A federal court awarded a judgment of $2,755,000 plus attorneys’ fees against the white supremacist group Patriot Front, its leader Thomas Rousseau, and a number of its members related to violence they committed in Boston in July 2022.
Amy Spitalnick, CEO of the Jewish Council for Public Affairs (JCPA), previously organized the successful legal effort to hold accountable the white supremacists responsible for the 2017 Charlottesville violence and advised the Patriot Front case in her role as a senior advisor on extremism at Human Rights First. Spitalnick released the following statement:
“Accountability matters, especially in this moment of rising and increasing normalized extremism. Today’s decision sends a message that there will in fact be consequences for violent hate.

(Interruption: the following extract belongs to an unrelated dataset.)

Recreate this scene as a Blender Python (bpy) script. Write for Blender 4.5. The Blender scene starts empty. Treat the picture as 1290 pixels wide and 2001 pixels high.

As we saw in our Charlottesville case, civil lawsuits like this can have direct financial and operational ramifications for these hate groups and their leaders.
I was proud to have helped advise this effort through my work with Human Rights First. Charles Murrell – who survived racist, violent hate at the hands of these extremists – deserves our gratitude for courageously bringing this case.
Of course, accountability like this must go hand-in-hand with the broader policies necessary to truly confront the threat of hate-fueled violence and broader anti-democratic extremism. That requires leaders on all levels of government and civil society to unequivocally reject this hate. As we look towards the months ahead, with the prospect of increasingly emboldened extremists, we will not give up on this work, which will only be more urgent.”